The next section is your credit history. Sometimes, the individual accounts are called trade lines. Each account will include the name of the creditor and the account number, which may be scrambled for security purposes. You may have more than one account from a creditor. Many creditors have more than one kind of account, or if you move, they transfer your account to a new location and assign a new number.
The entry will also include, when you opened the account, the kind of credit (installment, such as a mortgage or car loan, or revolving, such as a department store credit card), whether the account is in your name alone or with another person, total amount of the loan, high credit limit or highest balance on the card, how much you still owe, fixed monthly payments or minimum monthly amount, status of the account (open, inactive, closed, paid, etc.), and how well you’ve paid the account.
Some reports are incredibly easy to read and understand. They will state in plain words if they are still collecting payments, or have finished collecting. Other reports use payment codes ranging from 1 to 9; an R1 or I1 on a report is an indication of a good payment history on a revolving or installment account.
The next section is the part you want to be absolutely blank. The public records section is never a good story. If you have a public record on there, you’ve had a problem. It doesn’t list arrests and criminal activities; just financial-related data, such as bankruptcies, judgments and tax liens. Those are the monsters that will trash your credit faster than anything else.
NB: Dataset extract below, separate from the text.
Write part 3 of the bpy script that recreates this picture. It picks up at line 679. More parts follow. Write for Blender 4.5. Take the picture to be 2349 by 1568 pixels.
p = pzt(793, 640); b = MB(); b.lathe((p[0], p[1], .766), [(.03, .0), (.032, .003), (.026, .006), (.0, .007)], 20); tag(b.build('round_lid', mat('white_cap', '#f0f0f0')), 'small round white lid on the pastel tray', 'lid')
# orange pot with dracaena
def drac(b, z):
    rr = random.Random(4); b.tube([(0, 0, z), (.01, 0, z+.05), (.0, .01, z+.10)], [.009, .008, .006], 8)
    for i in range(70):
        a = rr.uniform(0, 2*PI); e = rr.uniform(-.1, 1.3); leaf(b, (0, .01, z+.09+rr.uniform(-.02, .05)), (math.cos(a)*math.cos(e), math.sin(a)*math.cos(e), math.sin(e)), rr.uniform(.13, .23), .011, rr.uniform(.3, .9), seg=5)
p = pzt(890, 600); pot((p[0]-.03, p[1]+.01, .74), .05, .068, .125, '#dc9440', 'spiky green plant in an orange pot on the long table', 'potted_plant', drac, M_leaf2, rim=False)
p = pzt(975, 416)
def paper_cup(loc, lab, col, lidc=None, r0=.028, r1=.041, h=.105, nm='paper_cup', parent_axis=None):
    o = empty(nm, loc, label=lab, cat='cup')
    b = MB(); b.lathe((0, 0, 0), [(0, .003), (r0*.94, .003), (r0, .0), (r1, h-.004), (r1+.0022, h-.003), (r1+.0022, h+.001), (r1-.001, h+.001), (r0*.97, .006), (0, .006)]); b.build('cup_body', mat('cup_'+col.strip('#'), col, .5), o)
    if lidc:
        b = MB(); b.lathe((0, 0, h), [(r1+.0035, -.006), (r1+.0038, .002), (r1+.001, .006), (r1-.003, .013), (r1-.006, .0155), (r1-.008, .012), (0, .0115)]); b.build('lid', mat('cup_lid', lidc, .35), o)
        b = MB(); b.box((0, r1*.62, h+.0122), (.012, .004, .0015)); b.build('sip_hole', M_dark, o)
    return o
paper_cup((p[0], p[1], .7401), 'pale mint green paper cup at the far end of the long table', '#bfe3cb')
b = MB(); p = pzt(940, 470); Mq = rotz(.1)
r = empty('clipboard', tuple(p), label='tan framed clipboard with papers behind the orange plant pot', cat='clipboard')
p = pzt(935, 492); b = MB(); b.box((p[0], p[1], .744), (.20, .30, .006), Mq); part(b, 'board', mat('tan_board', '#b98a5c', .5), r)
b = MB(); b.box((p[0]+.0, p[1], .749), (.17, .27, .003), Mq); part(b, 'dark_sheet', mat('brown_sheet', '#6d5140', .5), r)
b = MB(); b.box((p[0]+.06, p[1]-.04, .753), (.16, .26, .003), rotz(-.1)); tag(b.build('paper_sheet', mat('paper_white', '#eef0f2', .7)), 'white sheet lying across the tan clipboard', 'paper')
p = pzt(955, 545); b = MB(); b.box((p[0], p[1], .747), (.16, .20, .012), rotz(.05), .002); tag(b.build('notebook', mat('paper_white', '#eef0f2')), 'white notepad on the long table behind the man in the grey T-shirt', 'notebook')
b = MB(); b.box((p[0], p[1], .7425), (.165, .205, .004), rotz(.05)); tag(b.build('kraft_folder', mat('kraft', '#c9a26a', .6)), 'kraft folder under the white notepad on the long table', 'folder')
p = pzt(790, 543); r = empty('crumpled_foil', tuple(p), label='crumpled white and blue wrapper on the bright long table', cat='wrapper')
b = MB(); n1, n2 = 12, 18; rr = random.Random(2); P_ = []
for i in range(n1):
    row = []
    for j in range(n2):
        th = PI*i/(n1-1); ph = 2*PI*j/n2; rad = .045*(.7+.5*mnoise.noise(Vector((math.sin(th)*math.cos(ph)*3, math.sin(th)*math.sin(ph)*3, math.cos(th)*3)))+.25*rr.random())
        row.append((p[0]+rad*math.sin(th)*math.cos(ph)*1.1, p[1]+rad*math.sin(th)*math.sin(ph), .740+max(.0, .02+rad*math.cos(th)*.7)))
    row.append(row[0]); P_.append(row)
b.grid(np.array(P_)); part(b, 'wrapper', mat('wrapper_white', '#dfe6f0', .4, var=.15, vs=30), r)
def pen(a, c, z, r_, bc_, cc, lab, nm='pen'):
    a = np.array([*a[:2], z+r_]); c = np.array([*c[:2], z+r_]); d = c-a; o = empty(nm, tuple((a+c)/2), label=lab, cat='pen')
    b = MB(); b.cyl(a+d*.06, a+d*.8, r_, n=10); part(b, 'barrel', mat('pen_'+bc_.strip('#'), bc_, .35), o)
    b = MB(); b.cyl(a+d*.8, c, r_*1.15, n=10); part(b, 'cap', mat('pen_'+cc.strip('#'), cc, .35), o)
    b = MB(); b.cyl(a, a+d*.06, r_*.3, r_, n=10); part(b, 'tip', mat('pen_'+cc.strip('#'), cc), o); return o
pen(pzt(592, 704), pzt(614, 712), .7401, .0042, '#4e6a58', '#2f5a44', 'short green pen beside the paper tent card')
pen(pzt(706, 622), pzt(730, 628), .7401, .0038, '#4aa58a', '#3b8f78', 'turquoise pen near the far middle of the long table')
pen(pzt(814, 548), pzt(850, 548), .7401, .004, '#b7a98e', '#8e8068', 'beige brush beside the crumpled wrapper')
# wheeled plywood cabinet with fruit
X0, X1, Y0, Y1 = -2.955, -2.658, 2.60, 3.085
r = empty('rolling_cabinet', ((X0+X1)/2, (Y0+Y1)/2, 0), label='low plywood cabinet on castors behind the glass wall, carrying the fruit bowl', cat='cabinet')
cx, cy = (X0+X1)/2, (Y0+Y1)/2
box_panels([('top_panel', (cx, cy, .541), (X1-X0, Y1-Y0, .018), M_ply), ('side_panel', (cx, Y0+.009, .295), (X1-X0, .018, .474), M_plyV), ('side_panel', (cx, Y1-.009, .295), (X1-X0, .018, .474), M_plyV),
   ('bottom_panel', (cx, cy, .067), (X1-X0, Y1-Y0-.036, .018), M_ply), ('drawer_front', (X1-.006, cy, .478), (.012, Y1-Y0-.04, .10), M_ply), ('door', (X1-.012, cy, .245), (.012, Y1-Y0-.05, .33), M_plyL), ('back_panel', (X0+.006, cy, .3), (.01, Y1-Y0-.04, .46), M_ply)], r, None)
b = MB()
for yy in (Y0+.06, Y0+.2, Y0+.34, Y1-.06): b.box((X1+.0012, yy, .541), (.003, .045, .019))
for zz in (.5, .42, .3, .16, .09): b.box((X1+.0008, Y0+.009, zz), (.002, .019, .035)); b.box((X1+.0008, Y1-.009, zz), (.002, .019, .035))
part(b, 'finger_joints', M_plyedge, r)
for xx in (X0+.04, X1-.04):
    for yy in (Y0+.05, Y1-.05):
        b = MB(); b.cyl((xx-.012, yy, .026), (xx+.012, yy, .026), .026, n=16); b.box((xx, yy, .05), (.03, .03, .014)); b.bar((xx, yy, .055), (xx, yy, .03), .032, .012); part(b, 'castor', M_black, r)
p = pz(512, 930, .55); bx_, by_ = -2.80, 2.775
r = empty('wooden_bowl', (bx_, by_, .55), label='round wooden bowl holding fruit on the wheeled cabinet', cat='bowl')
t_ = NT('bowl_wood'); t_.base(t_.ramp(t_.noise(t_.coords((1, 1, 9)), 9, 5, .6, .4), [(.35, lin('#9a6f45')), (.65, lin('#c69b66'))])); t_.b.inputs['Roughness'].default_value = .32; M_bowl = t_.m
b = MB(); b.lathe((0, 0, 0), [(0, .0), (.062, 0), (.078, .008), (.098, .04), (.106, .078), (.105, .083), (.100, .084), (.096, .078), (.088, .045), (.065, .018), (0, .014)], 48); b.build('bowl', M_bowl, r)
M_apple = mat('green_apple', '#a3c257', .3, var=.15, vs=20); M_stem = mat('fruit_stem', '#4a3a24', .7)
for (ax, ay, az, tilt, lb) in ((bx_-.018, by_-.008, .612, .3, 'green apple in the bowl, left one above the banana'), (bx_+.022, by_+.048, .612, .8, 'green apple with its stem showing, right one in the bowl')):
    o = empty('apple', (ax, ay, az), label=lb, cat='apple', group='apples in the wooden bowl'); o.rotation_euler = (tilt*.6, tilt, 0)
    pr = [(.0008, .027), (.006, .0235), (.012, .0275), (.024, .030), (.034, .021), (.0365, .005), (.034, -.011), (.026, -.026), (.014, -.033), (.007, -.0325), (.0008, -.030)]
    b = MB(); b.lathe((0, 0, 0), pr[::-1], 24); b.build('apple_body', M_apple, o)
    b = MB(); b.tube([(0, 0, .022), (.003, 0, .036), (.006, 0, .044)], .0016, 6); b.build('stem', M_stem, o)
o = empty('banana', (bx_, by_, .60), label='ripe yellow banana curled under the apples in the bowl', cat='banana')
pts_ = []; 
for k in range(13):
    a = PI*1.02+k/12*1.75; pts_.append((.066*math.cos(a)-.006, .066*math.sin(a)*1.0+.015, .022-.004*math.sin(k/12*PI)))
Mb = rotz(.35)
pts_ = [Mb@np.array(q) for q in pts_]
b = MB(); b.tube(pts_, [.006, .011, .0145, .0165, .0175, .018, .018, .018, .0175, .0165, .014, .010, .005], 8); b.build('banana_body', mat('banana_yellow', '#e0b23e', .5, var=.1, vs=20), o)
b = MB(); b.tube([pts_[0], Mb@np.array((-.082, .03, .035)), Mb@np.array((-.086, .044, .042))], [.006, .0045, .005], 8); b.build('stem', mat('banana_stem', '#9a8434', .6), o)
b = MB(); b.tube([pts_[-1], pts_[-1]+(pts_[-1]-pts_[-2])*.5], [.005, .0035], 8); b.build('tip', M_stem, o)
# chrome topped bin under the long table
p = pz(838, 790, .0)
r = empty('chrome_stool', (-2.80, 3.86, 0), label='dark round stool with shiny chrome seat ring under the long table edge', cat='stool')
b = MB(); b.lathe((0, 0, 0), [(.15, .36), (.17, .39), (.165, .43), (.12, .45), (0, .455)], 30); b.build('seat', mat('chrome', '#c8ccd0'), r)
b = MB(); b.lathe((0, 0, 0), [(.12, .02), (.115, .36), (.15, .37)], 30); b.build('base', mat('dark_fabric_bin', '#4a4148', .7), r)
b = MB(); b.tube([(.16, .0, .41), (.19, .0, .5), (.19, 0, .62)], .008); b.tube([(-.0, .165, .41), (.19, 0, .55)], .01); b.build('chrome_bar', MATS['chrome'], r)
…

The final section is the inquiries. That’s a list of everyone who asked to see your credit report. Any time anyone gets into the report, it’ll post an inquiry. If you call the credit bureau and ask for a copy, it will be on there. It’s a very detailed entry record. It’s great for the consumer. Inquiries are divided into two sections. “Hard” inquiries are ones you initiate by filling out a credit application or taking your child to the orthodontist. “Soft” inquiries are from companies that want to send out promotional information to a pre-qualified group or current creditors who are monitoring your account.
You may have heard that a large number of inquiries can have a negative impact on your credit score, but you’re probably OK. Most of the inquiries are ignored by the FICO scoring models. For example, the model has a buffer period that ignores inquiries within 30 days of getting a mortgage or a car loan. It also counts two or more “hard” inquiries in the same 14-day period as just one inquiry.